Where and when should retailers invest in technology?

shutterstock_148487345E-retailing is not just about filling a store with technology or investing in online shopping websites, apps and other marketing techniques. The challenge is to understand what technology will work best for customers and how to complete a sale from order to supply as seamlessly as possible.

For example, supermarket chain Kroger has recently installed infrared cameras that detect body heat, which help determine the number of lanes to open. While Walmart has updated its app to change from an external and in store mode according to a customers location. While such developments are important within retail, a technology infrastructure now, more than ever, needs to include non-customer facing processes outside of the store. It is these systems that will deliver a product in line with today’s consumer expectations.

In the words of Helen Mountney, Kurt Salmon Managing Director, “As customers switch channels, and click and collect and returns processing facilities, for instance, become even more important, the most successful businesses will be those that deliver change – both internally and externally – as seamlessly and quickly as their customers demand”.

What other departments need a technology-based investment?

  • Supply chain and logistics – Following the success of e-commerce, comes the logistical nightmare of setting up the infrastructure required to deliver hundreds of parcels to customers. Retailers are either managing the system in house or opting for a third party partnership. Such as e-retailer Amazon, which is setting the pace when it comes to supply chain, by investing in fast, free shipping and returns, as well as collection lockers and same day delivery. Whereas Macy’s, a US department store, has started to use its stores as fulfilment centres in order to ship items faster to customers who purchase online.
  • Distribution – Sainsbury’s has benefitted by automating its distribution centres, such as warehouse shelf stacking, enabling it to increase efficiency to the extent of being able to manage over two million units per week. It’s aim is simply to get popular product lines processed and on the shelves as quickly as possible.
  • Returns – Specialist IT systems are helping retailers to analyse sales figures and plan operations accordingly. M&Co, for example, uses a tool to predict what items will be returned and when, so they can allocate the resources appropriately. IMRG head of e-logistics Andrew Starkey advises that a good returns process can’t be put off for long, “Managing returns well gives you competitive edge but in future it will become a must have”.

In addition to investing in technology retailers are also having to address the people running the show, and are actively hiring the talent needed to put development and initiatives in to action.

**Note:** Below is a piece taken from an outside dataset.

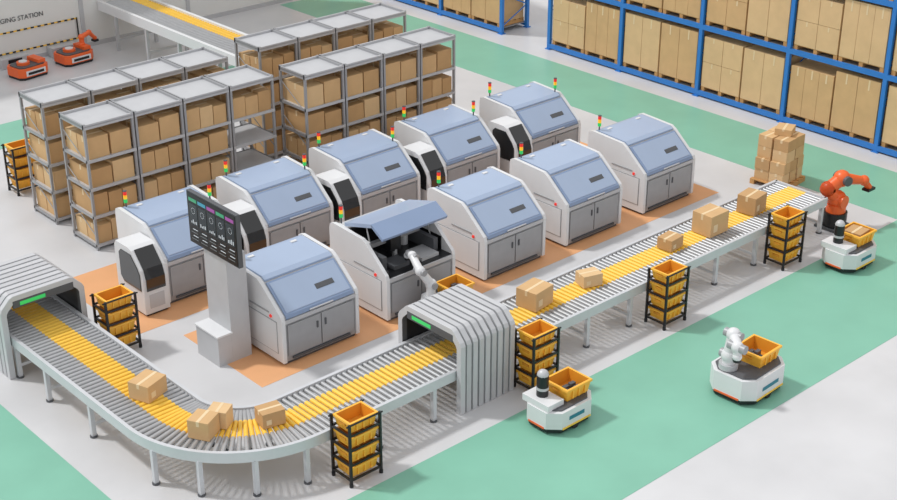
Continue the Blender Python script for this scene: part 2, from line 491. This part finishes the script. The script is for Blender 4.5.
# ---------------- storage shelving
def shelf_bay(name,x,y,w,d,H,rowseed,levels=(.12,.72,1.3,1.88),empty=()):
    random.seed(rowseed)
    b=MB(); t=.024
    for xx in ((0+t,w-t)):
        for yy in (t,d-t): b.box(xx-t,yy-t,0,xx+t,yy+t,H+.02,mgrey)
    for z in levels+(H-.04,):
        b.box(t,t,z-.03,w-t,d-t,z,lgrey)
        b.box(0,-.006,z-.05,w,0.0,z+.01,lgrey); b.box(0,d,z-.05,w,d+.006,z+.01,mgrey)
        b.box(-.0,0,z-.05,.006,d,z+.01,mgrey); b.box(w-.006,0,z-.05,w,d,z+.01,mgrey)
    b.box(0,-.006,H-.04,w,.03,H+.01,lgrey);b.box(0,d-.03,H-.04,w,d,H+.01,lgrey)
    b.box(0,0,H-.04,.03,d,H+.01,mgrey);b.box(w-.03,0,H-.04,w,d,H+.01,mgrey)
    for zz in range(3):
        z0=.3+zz*.75
        b.cyl((t,.05,z0),(t,d-.05,z0+.5),.01,mgrey,6)
        b.cyl((w-t,.05,z0),(w-t,d-.05,z0+.5),.01,mgrey,6)
    lv=list(levels)+[H-.1]
    for i,z in enumerate(levels):
        if i in empty: continue
        gap=lv[i+1]-z-.08
        x0=.06
        n=random.choice([2,2,3])
        wd=(w-.12)/n
        for k in range(n):
            hh=gap*random.choice([.72,.8,.85,.8])
            bx=wd*random.uniform(.9,.97)
            dd=d*.9
            if random.random()<.5:
                carton(b,x0+wd*(k+.5),d*.5,z,bx,dd,hh,0)
            else:
                carton(b,x0+wd*(k+.5),d*.27,z,bx,d*.44,hh,0); carton(b,x0+wd*(k+.5),d*.74,z,bx,d*.44,hh*random.uniform(.85,1),0)
    return b.obj(name,(x,y,0))
def row(x,y,n,w,d,H,seed,empties={}):
    for i in range(n):
        shelf_bay('storage_shelf',x+i*(w+.03),y,w,d,H,seed*10+i,empty=empties.get(i,()))
row(11.6,23.0,4,1.07,.95,2.6,1,{3:(1,2)})
row(11.6,24.65,4,1.07,.95,2.6,2)
row(16.4,22.5,4,1.03,.9,2.62,3)
row(16.75,24.6,4,1.03,.95,2.65,4)

# ---------------- blue pallet racks
def rack(name,ys,x0=27.4,d=1.1,H=5.0,levels=(.16,1.86,3.5),seed=0):
    random.seed(seed+50)
    b=MB()
    for y in ys:
        for x in (x0,x0+d-.08):
            b.box(x,y-.05,0,x+.09,y+.05,H,rackB)
            b.box(x-.04,y-.09,0,x+.13,y+.09,.02,rackB)
        z=.2
        while z<H-.6:
            b.cyl((x0+.04,y,z),(x0+d-.04,y,z+.5),.018,rackB,6); b.cyl((x0+d-.04,y,z+.5),(x0+.04,y,z+.95),.018,rackB,6); z+=.95
    for a,c in zip(ys[:-1],ys[1:]):
        lo,hi=min(a,c),max(a,c)
        for z in levels:
            for x in (x0,x0+d-.06): b.box(x,lo+.05,z-.12,x+.06,hi-.05,z,rackB)
            b.box(x0+.06,lo+.05,z-.03,x0+d-.06,hi-.05,z-.01,mgrey)
            n=2; pw=(hi-lo-.16)/n
            for k in range(n):
                y0=lo+.1+k*pw; y1=y0+pw-.04
                pallet(b,x0+.06,y0,x0+d-.06,y1,z)
                hh=random.choice([1.3,1.36,1.2,1.36]); m=random.choice([card,card,card,card3])
                cols=random.choice([2,3,3,2]); rows=random.choice([1,1,2])
                cw=(y1-y0)/cols; ch=hh/rows
                for i in range(cols):
                    for r in range(rows):
                        yy=y0+cw*(i+.5)
                        b.box(x0+.05,yy-cw*.49,z+.12+r*ch,x0+d-.08,yy+cw*.49,z+.12+r*ch+ch*.985,m)
                        b.box(x0+.046,yy-.02,z+.12+r*ch+ch*.8,x0+.05,yy+.02,z+.12+r*ch+ch*.98,tape)
    return b.obj(name)
rack('pallet_rack',[26.1-2.6*i for i in range(8)],seed=1)
rack('pallet_rack',[28.0+2.6*i for i in range(5)],seed=2)

# ---------------- rear conveyor
b=MB()
z=1.2; x0,x1=18.5,19.7; y0,y1=27.2,34.86
for x in (x0,x1):
    b.box(x-.05,y0,z-.22,x+.05,y1,z+.04,white)
y=y0+.1
while y<y1-.05:
    b.cyl((x0+.05,y,z-.05),(x1-.42,y,z-.05),.045,steel,8)
    b.cyl((x1-.42,y,z-.05),(x1-.05,y,z-.05),.047,yellow,8); y+=.12
for y in (27.6,29.2,30.8,32.4,34.0):
    for x in (x0,x1): b.box(x-.04,y-.04,0,x+.04,y+.04,z-.2,lgrey)
    b.box(x0,y-.02,.3,x1,y+.02,.36,lgrey)
b.obj('rear_roller_conveyor')

# ---------------- orange AMRs at charging wall
def orob(loc,rot,arm=False):
    b=MB()
    b.prism(octo(.44,.34,.1),.0,.07,black,'z')
    b.prism(octo(.46,.36,.12),.07,.3,robo,'z')
    b.box(-.3,-.37,.1,.3,-.36,.24,white); b.box(-.24,-.375,.13,.24,-.37,.2,black)
    b.prism(octo(.4,.3,.1),.3,.33,dgrey,'z')
    b.cyl((-.12,0,.33),(-.12,0,.4),.17,robo,20); b.cyl((-.12,0,.4),(-.12,0,.42),.11,white,20)
    b.box(.18,-.25,.33,.4,.25,.42,robo)
    if arm:
        armlinks(b,[(.3,0,.42),(.3,0,.62),(.62,.1,.66),(.82,.15,.45)],[.07,.07,.06,.05],robo)
        b.box(.75,.07,.36,.89,.23,.42,black)
    return b.obj('charging_cart_robot',loc,rot,bevel=.02)
orob((15.65,33.75,0),.15); orob((17.1,33.95,0),.1,True)
b=MB()
for x in (15.3,16.8):
    b.box(x,34.55,0,x+.8,34.865,.28,lgrey); b.box(x+.2,34.53,.1,x+.6,34.55,.24,black)
b.obj('charging_dock',bevel=.01)

# ---------------- light
sd=bpy.data.lights.new('sun','SUN'); sd.energy=1.95; sd.angle=math.radians(5); sd.color=(1,.99,.97)
so=bpy.data.objects.new('sun',sd); scene.collection.objects.link(so)
so.rotation_euler=Vector((.4,-.55,-1)).to_track_quat('-Z','Y').to_euler(); so.location=(5,30,15)
wd=bpy.data.worlds.new('world'); scene.world=wd; wd.use_nodes=True
bg=wd.node_tree.nodes['Background']; bg.inputs[0].default_value=(.98,.985,1,1); bg.inputs[1].default_value=.83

E-Commerce, digital analytics, logistic and supply chain managers are all in demand. Chris Gunn, head of distribution services for Aurora Fashions, explains his take on people management and sourcing flexible staff, “The majority of our operatives are interchangeable – people on the outbound department are trained to work on returns and those on returns are trained to work on outbound”.

Overall, the balance for retailers now is to deliver value to the consumer through an omni-channel approach, and judge the right technology to achieve this. “The customer will interact with the retailer in whatever way is most comfortable…The future of retail stores will hinge on their ability to service customers across all channels,” said David Lowrence, Fujitsu UK and Ireland.

With this push for an omni-channel approach set to stay, actual retail space is expected to fall in the coming years, according to Retail Week’s Retail 2014 report. Staples, for instance, recently launched omni-channel stores, which are smaller and feature large kiosks where consumers can make purchases for in store pick-up and find more information – essentially, creating an online shopping experience in-store. Another key technology investment that can be utilised both in store and externally by retailers is likely to be the mobile, followed by a single view of stock and the customer, which is granted through the management tools found within electronic-point-of-sale (EPoS) systems.

So, when is a technology just hype and when is it worth investing in?

To help retailers interpret this, Research by Gartner suggests five key phases of a technology’s life cycle:

Technology Trigger: Following a potential technology breakthrough surrounded by proof-of-concept stories, media interest builds and triggers significant publicity. However, no usable products actually exist and commercial viability is unproven.

Peak of Inflated Expectations: The initial publicity generates a collection of success stories and failures, leaving companies unsure and hesitant to get on board.

Trough of Disillusionment: Interest has peaked and early investors are left struggling to implement the technology as experiments and implementations fail to deliver. Meanwhile producers of the technology are in a make or break scenario and must prove themselves in order to survive.

Slope of Enlightenment: The industry begins to gain further understanding on how the technology can benefit them and witnesses new success stories. Other technology providers develop their own versions of the technology, encouraging some interest from companies willing to trial the market.

Plateau of Productivity: Mainstream adoption begins and a clear provider criteria is outlined. The technology now has a broader appeal and there are proven results to support the advantages of investing.

Ultimately, while customers may be running the show in terms of demand for better service from retailers, it is up to the retailer to push for the right supportive technology. Armed with the power of big data, retailers need to make smart and informed decisions as to which technology is right for their business in order to help maintain a strong direct-to-consumer channel.